Big Tech Mounting Big-Money Fight to Defeat to Corporate Antitrust Bill
Amazon and tech giants are mounting a big-money push to tank bipartisan antitrust legislation its proponents say rightly takes on concentrated corporate power undermining small businesses and democracy.
Introduced in October by lead co-sponsors Sens. Amy Klobuchar (D-Minn.) and Chuck Grassley (R-Iowa.), the American Innovation and Choice Online Act (S.2992) is coming up against negative media and spending blitzes ahead of a possible vote later this month.
Bloomberg reported Monday that Senate Majority Leader Chuck Schumer (D-N.Y.) has promised a vote on the legislation this month, noting the narrow window ahead of the August recess.
The bill would, among other provisions, prevent major platforms like Amazon and Google from giving preferential treatment to their own products.
According to a report released last week by the Center for American Progress, the measure would “protect American consumers, small businesses, and innovation online.”
Industry lobby groups and major tech firms, however, are “going all out” against the bill, Axios reported Monday.
Dharmesh Mehta, Amazon’s vice president of worldwide selling partner services, for example, “recently tried lobbying third-party sellers on an online forum that they use to communicate with one another about hot topics” to encourage them to oppose the measure, according to CNBC. “I want to ensure that you are aware of this legislation and what you can do to try and stop it from harming you,” he wrote in part, and directed sellers to a contact-your-senator form.
U.S. Chamber of Commerce executive vice president Neil Bradley also came out swinging against the bill, writing in a Monday blog post that it would afford “unprecedented authority to bureaucrats at the FTC and DOJ allowing them to micro-manage the American economy and pick winners and losers in the marketplace.” And in a letter to senators last week, the chamber called it “misguided” and urged lawmakers to vote against it.
To help achieve that aim, as a Washington Post analysis published Monday highlighted, “tech trade associations and groups with ties to industry giants are… launching a major advertising blitz that’s increasingly targeting swing-state Democrats.”
Bloomberg also noted that “Apple, Amazon, Google, and [Facebook parent company] Meta spent $16.7 million lobbying in the first three months of 2022, with all four identifying the antitrust bills as their top priority, according to lobbying disclosures filed with Congress,” referencing the Senate and House versions. And Apple, Axios reported Monday, “spent more on lobbying last quarter ($2.5 million) than in any previous quarter.”

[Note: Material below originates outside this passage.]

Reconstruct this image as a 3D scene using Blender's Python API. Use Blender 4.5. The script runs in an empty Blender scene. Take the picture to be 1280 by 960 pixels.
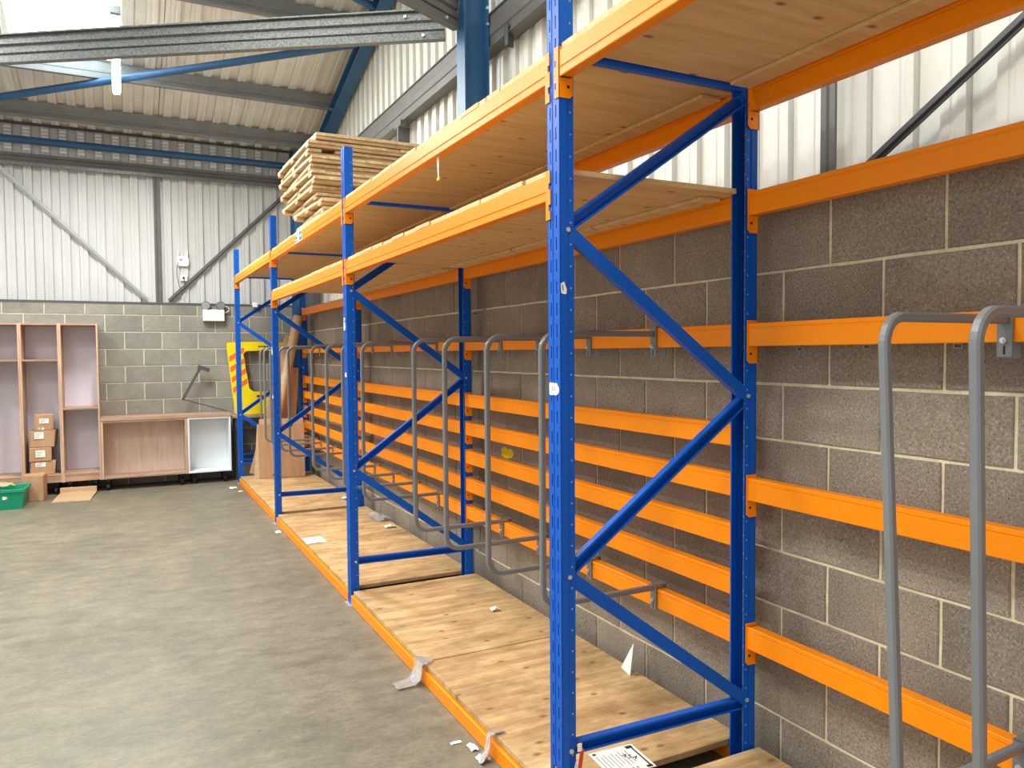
import bpy, math, random
from mathutils import Vector, Matrix
random.seed(7)
sc = bpy.context.scene
C = bpy.context.collection
TAU = math.tau

# ------------------------------------------------------------------ camera, world, exposure
cam = bpy.data.cameras.new('camera')
cam.sensor_fit = 'HORIZONTAL'; cam.sensor_width = 36.0; cam.lens = 27.05
cam.clip_start = 0.05; cam.clip_end = 200
co = bpy.data.objects.new('camera', cam); C.objects.link(co)
R_ = Vector((0.89171, -0.45255, -0.00767)); U_ = Vector((0.02512, 0.03257, 0.99915)); F_ = Vector((0.45191, 0.89115, -0.04042))
co.matrix_world = Matrix(((R_.x, U_.x, -F_.x, 0), (R_.y, U_.y, -F_.y, 0), (R_.z, U_.z, -F_.z, 1.7028), (0, 0, 0, 1)))
sc.camera = co

w = bpy.data.worlds.new('world'); sc.world = w; w.use_nodes = True
w.node_tree.nodes['Background'].inputs['Color'].default_value = (1.0, 0.985, 0.95, 1)
w.node_tree.nodes['Background'].inputs['Strength'].default_value = 0.95

sc.view_settings.view_transform = 'Standard'; sc.view_settings.look = 'None'
sc.view_settings.exposure = 0.0; sc.view_settings.gamma = 1.0
sc.view_settings.use_curve_mapping = False
sc.cycles.use_denoising = True
sc.cycles.max_bounces = 8; sc.cycles.diffuse_bounces = 4
sc.cycles.sample_clamp_indirect = 6.0

BATTEN_POWER = 55.0; FAR_ROW_POWER = 220.0       # each suspended batten light
ROOFLIGHT_STRENGTH = 8.0  # daylight coming through the translucent roof sheets

# ------------------------------------------------------------------ materials
def lin(c):
    return tuple((x/12.92 if x <= 0.04045 else ((x+0.055)/1.055)**2.4) for x in [v/255 for v in c])
def mat(name, rgb, rough=0.5, metal=0.0, spec=0.5, coat=0.0):
    m = bpy.data.materials.new(name); m.use_nodes = True
    b = m.node_tree.nodes['Principled BSDF']
    b.inputs['Base Color'].default_value = (*lin(rgb), 1)
    b.inputs['Roughness'].default_value = rough; b.inputs['Metallic'].default_value = metal
    b.inputs['Specular IOR Level'].default_value = spec
    b.inputs['Coat Weight'].default_value = coat
    return m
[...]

The legislation “passed the Senate Judiciary Committee with support from both parties earlier this year,” Politico reported last month. However, “in the days since Senate Majority Leader Chuck Schumer told Klobuchar he would hold a floor vote as early as [June], several Democratic senators have privately expressed deep reservations about voting for the legislation, particularly with a midterm election looming, in their conversations with Schumer and other Democratic offices.”
Stacy Mitchell, co-director at the Institute for Local Self-Reliance, called Klobuchar’s bill “simple, bipartisan, wildly popular with voters, and a good first step toward reining in Big Tech.”